┌─ Records supplied

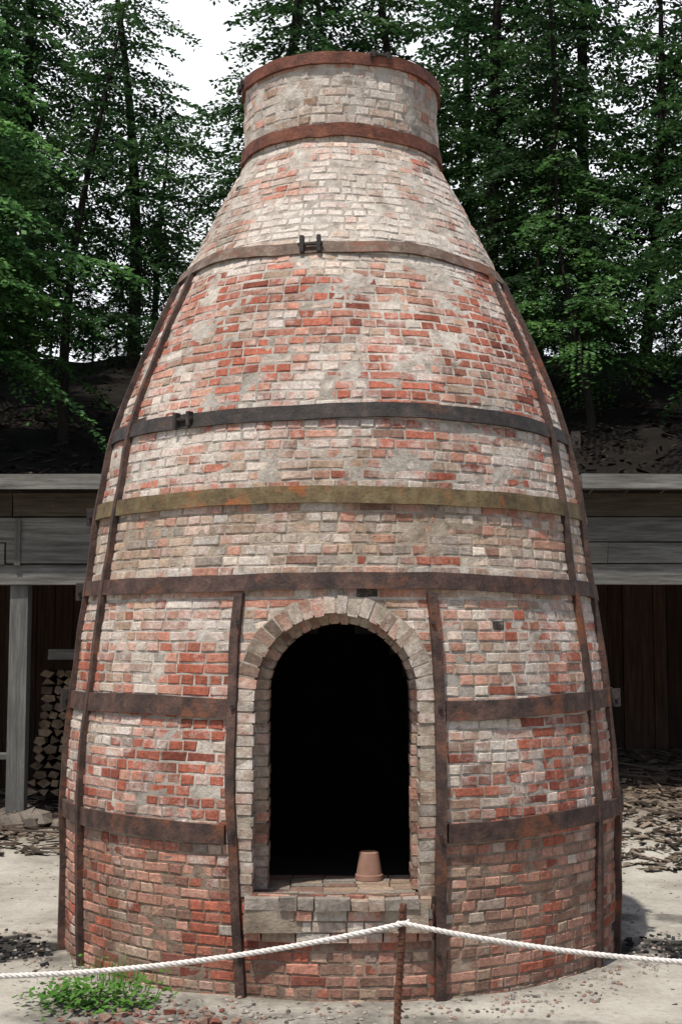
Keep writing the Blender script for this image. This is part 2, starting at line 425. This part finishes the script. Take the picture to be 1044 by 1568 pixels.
lug(TX(-.19,4.7),4.68,h=.11,d=.045); lug(TX(-.98,3.5),3.495,d=.045,h=.09); lug(rad(-82),2.965); lug(rad(78),3.5); lug(rad(76),1.70); lug(rad(-74),1.70);lug(rad(-80),2.43);lug(rad(-75),6.16,h=.06,d=.03);lug(rad(22),6.2,h=.05,d=.02)
lug(rad(160),4.685);lug(rad(170),2.43)
for f_ in (XLf,XRf):
    for z in (.3,.98,1.70,2.2):
        x=f_(z); y=ysurf(x,z,.045); b=len(lg.v); rr=.014
        for yy in (y+.02,y-.014):
            for q in range(6):
                a=q*math.pi/3; lg.v.append((x+rr*math.cos(a),yy,z+rr*math.sin(a)))
        for q in range(6): lg.f.append((b+q,b+(q+1)%6,b+6+(q+1)%6,b+6+q)); lg.c.append((1,1,1,1))
        lg.f.append(tuple(b+6+q for q in range(6)));lg.c.append((1,1,1,1))
lg.obj('clamps_and_bolts',M_band_black,kiln)
# ---------------------------------------------------------------- flower pot (upturned)
def lathe(name,pts,mat,loc,parent=None,n=40):
    b=MB()
    for i in range(len(pts)-1):
        for q in range(n):
            ta,tb=2*math.pi*q/n,2*math.pi*(q+1)/n
            f=lambda p,t:(loc[0]+p[0]*math.cos(t),loc[1]+p[0]*math.sin(t),loc[2]+p[1])
            b.quad(f(pts[i],ta),f(pts[i],tb),f(pts[i+1],tb),f(pts[i+1],ta))
    return b.obj(name,mat,parent,smooth=True)
lathe('flower_pot',[(.08,0),(.088,0),(.086,.03),(.08,.034),(.06,.165),(.054,.17),(.012,.17),(.012,.16)],M_terra,(.175,-1.30,SILL+.002))
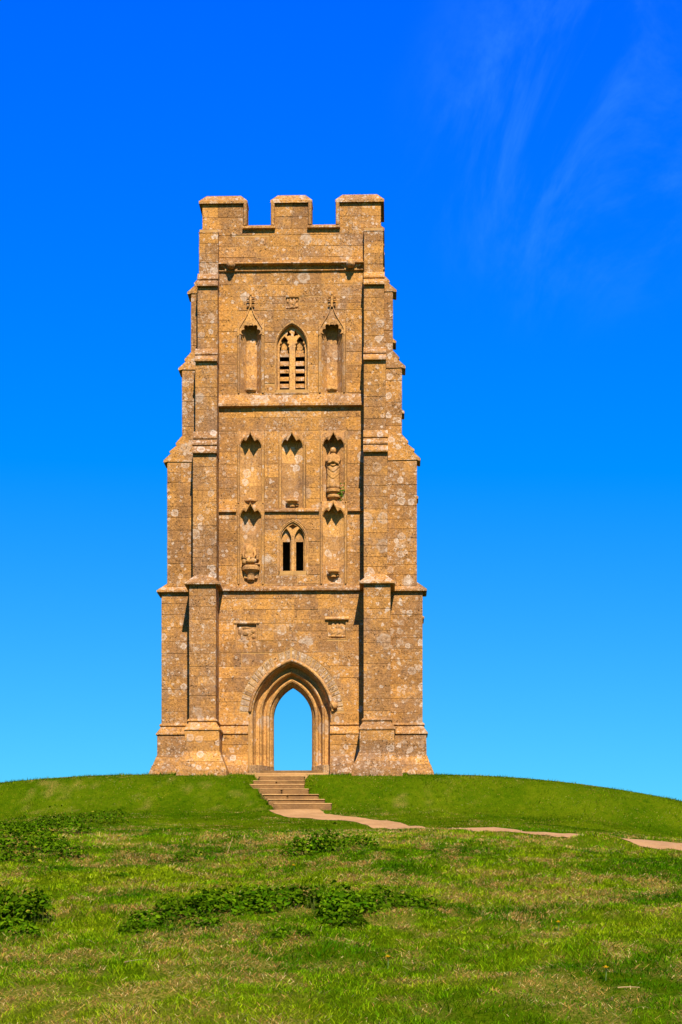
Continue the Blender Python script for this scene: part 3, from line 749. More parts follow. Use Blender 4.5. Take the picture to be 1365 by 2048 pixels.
for s in (-1, 1):
    x0, x1 = cb + s * lo_ - lw + 0.004, cb + s * lo_ + lw - 0.004
    for a, c in ((697.5, 714), (722, 732), (738, 746.5), (753, 762), (767, 776)):
        za, zc = Z(a, 0.34), Z(c, 0.34); y = 0.34
        v = [(x, yy, zz) for x in (x0, x1) for yy, zz in ((y, zc), (y, zc + 0.09), (y + 0.26, za + 0.16), (y + 0.26, za + 0.04))]
        v = [(x, yy, zz) for x in (x0, x1) for yy, zz in ((y, zc), (y + 0.01, (za + zc) / 2), (y + 0.04, za), (y + 0.15, za + 0.03), (y + 0.15, zc + 0.05))]
        f = [[0, 1, 2, 3, 4], [5, 6, 7, 8, 9]] + [[i, (i + 1) % 5, 5 + (i + 1) % 5, 5 + i] for i in range(5)]
        mesh_obj('louvre', v, f, STONE, bw, rtint(0, 0.35))
    v, f = box(x0 + 0.03, x1 - 0.03, 0.36, 0.42, Z(693), Z(676)); mesh_obj('head_panel', v, f, DRESS, bw)
mesh_obj('sill', *extrude_profile([(-0.4, Z(776)), (-0.25, Z(779)), (0.03, Z(786)), (0.03, Z(788)), (-0.4, Z(790))], cb - 0.56, cb + 0.56, lambda a, p, z: (a, -p, z)), STONE, bw, rtint(0, 0.7))

lwn = mesh_obj('stair_window', *holed_plate(LOWW.pts(0.058, Z(1150)), [LOWW.pts(0.0, Z(1142))], 0.30, 0.95), MORTAR, TW)
pr2 = [(0.085, 0.2), (0.085, -0.016), (0.05, -0.022), (0.04, 0.0), (0.012, 0.0), (0.0, 0.04), (0.0, 0.9), (0.085, 0.9)]
arch_sweep('jamb_stone', LOWW, pr2, Z(1150), [0, 0.3, 0.62, 1.0], DRESS, lwn); arch_sweep('arch_stone', LOWW, pr2, Z(1150), [1, 1.5, 2.0], DRESS, lwn)
cl = LOWW.cx; hw = 0.125; of = 0.222
h1 = [light_hole(cl + s * of, hw + 0.045, Z(1141), Z(1078), Z(1056)) for s in (-1, 1)]
dia = [(cl, Z(1047)), (cl + 0.15, Z(1052.5)), (cl + 0.05, Z(1055.5)), (cl, Z(1058.5)), (cl - 0.05, Z(1055.5)), (cl - 0.15, Z(1052.5))]
mesh_obj('tracery', *holed_plate(LOWW.pts(-0.004, Z(1144)), h1 + [dia], 0.06, 0.16), DRESS, lwn)
h2 = [[(cl + s * of - hw, Z(1140)), (cl + s * of + hw, Z(1140)), (cl + s * of + hw, Z(1081)), (cl + s * of + 0.07, Z(1078.5)), (cl + s * of, Z(1080.5)), (cl + s * of - 0.07, Z(1078.5)), (cl + s * of - hw, Z(1081))] for s in (-1, 1)]
mesh_obj('inner_tracery', *holed_plate(LOWW.pts(-0.008, Z(1144.5)), h2, 0.20, 0.30), DRESS, lwn)
for s in (-1, 1): mesh_obj('trefoil_cusp', *holed_plate([(cl + s * of - hw, Z(1081.5)), (cl + s * of - 0.05, Z(1075)), (cl + s * of, Z(1068)), (cl + s * of + 0.05, Z(1075)), (cl + s * of + hw, Z(1081.5))], [], 0.175, 0.215), DRESS, lwn)
mesh_obj('sill', *extrude_profile([(-0.35, Z(1140)), (-0.1, Z(1143)), (0.006, Z(1149)), (-0.35, Z(1152))], cl - 0.50, cl + 0.50, lambda a, p, z: (a, -p, z)), DRESS, lwn, rtint(0, 0.5))
mesh_obj('dark_window_backing', *box(cl - 0.9, cl + 0.9, 1.6, 1.9, Z(1160), Z(1020)), INSIDE, TW)  # dark block added behind the window so the opening reads unlit

# --- niches
def half_lathe(cx, prof, seg=8, y0=0.0):
    """half round corbel against the wall, profile [(radius, z)]"""
    v, f = [], []; n = len(prof)
    for i in range(seg + 1):
        t = math.pi * i / seg
        for r, z in prof: v.append((cx - r * math.cos(t), y0 - r * math.sin(t) * 0.9, z))
    for i in range(seg):
        for k in range(n - 1): f.append([i * n + k, i * n + k + 1, (i + 1) * n + k + 1, (i + 1) * n + k])
    f.append([i * n + n - 1 for i in range(seg + 1)]); f.append([i * n for i in range(seg + 1)][::-1])
    return v, f
NB_ = 0.17
def niche_body(root, cx, z0, z1):
    nb = NB_ + (0.22 if z0 > 12 else 0)
    gl = [(-NH + 0.004, 0.0), (-0.447, 0.0), (-0.447, 0.22), (-0.428, 0.22), (-0.428, 0.0), (-0.384, 0.0), (-0.384, 0.14), (-0.366, 0.14), (-0.366, 0.0), (-0.35, 0.0), (-0.35, 0.06), (-0.17, nb)]
    pl = gl + [(-a, c) for a, c in gl[::-1]] + [ (NH - 0.004, 0.6), (-NH + 0.004, 0.6)]
    zs = [z0] + [z for z in courses(z0, z1, 0.55)[1:]]
    for a, c in zip(zs[:-1], zs[1:]):
        n = len(pl); j = random.uniform(0, 0.004)
        v = [(cx + x, y - j, a + 0.002) for x, y in pl] + [(cx + x, y - j, c - 0.002) for x, y in pl]
        f = [list(range(n)), list(range(n, 2 * n))] + [[i, (i + 1) % n, n + (i + 1) % n, n + i] for i in range(n)]
        mesh_obj('niche_stone', v, f, DRESS, root, rtint(0, 0.15))
    for s in (-1, 1):
        v, f = [], []
        for x, y in ((-0.032, 0.02), (-0.028, -0.045), (0.0, -0.062), (0.028, -0.045), (0.032, 0.02)):
            v += [(cx + s * 0.405 + x, y, z0), (cx + s * 0.405 + x, y, z1)]
        f = [[2 * i, 2 * i + 1, 2 * i + 3, 2 * i + 2] for i in range(4)] + [[0, 2, 4, 6, 8], [1, 3, 5, 7, 9]]
        mesh_obj('shaft', v, f, DRESS, root)
OG = [(0, 0), (1.8, 5.0), (4.5, 8.5), (7.2, 10.6), (9.3, 12.0), (11.4, 11.6), (14.5, 12.2), (18, 14.8), (20.8, 19.0), (21.8, 23)]   # ogee drop of the canopy edge, photo pixels
def canopy(root, cx, ztop, ypro=-0.27):
    up = [(dx / 60 * s, -dz / 60) for s in (-1,) for dx, dz in OG[::-1]] + [(dx / 60, -dz / 60) for dx, dz in OG[1:]]
    lowr = [(x, z - 0.045 - 0.085 * math.exp(-((abs(x) - 0.155) / 0.05) ** 2)) for x, z in up]
    v, f = [], []; n = len(up)
    def fwd(x): return ypro + max(0.0, abs(x) - 0.16) / 0.20 * (-0.03 - ypro)      # half-hexagonal plan
    for r_ in range(3):
        yy = (lambda x: fwd(x)) if r_ == 0 else ((lambda x: -0.02) if r_ == 1 else (lambda x: NB_ + 0.02))
        for x, z in up: v.append((cx + x * (1.0 if r_ == 0 else 1.03), yy(x), ztop + z + (0.0 if r_ == 0 else 0.05)))
        for x, z in lowr: v.append((cx + x * (0.97 if r_ == 0 else 1.03), yy(x) + (0.012 if r_ == 0 else 0.004), ztop + z + (0.0 if r_ == 0 else 0.06)))
    m = 2 * n
    for i in range(n - 1):
        f.append([i, i + 1, n + i + 1, n + i])
        for a in (0, 1): f += [[a * m + i, a * m + i + 1, (a + 1) * m + i + 1, (a + 1) * m + i], [a * m + n + i, a * m + n + i + 1, (a + 1) * m + n + i + 1, (a + 1) * m + n + i]]
    for a in (0, 1):
        f += [[a * m, a * m + n, (a + 1) * m + n, (a + 1) * m], [a * m + n - 1, a * m + 2 * n - 1, (a + 1) * m + 2 * n - 1, (a + 1) * m + n - 1]]
    mesh_obj('canopy', v, f, DRESS, root, rtint(0, 0.2))
    # filling above the ogee
    top = ztop + 0.07
    poly = [(-NH + 0.006, top), (NH - 0.006, top)] + [(x * 1.02, ztop + z - 0.02) for x, z in up[::-1]]
    poly = [(-NH + 0.006, top), (-NH + 0.006, ztop + up[0][1] - 0.02)] + [(x * 1.04, ztop + z - 0.02) for x, z in up] + [(NH - 0.006, ztop + up[-1][1] - 0.02), (NH - 0.006, top)]
    mesh_obj('canopy_head', *holed_plate([(cx + x, z) for x, z in poly], [], -0.014, 0.45), DRESS, root, rtint(0, 0.3))
def bracket(root, cx, z, r=0.20, h=0.20):
    v, f = half_lathe(cx, [(r * 0.42, z - h * 1.15), (r * 0.45, z - h * 0.8), (r * 0.58, z - h * 0.6), (r * 0.9, z - h * 0.40), (r * 1.06, z - h * 0.36), (r * 1.06, z - h * 0.12), (r * 0.94, z)], 10, 0.06)
    mesh_obj('bracket', v, f, DRESS, root)
    mesh_obj('bracket_back', *box(cx - r * 0.8, cx + r * 0.8, 0.05, NB_ + 0.15, z - h, z - 0.005), DRESS, root)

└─

Written instruction
Among the lines of the data above, count those holding "Take" and state only the number.

Written solution
2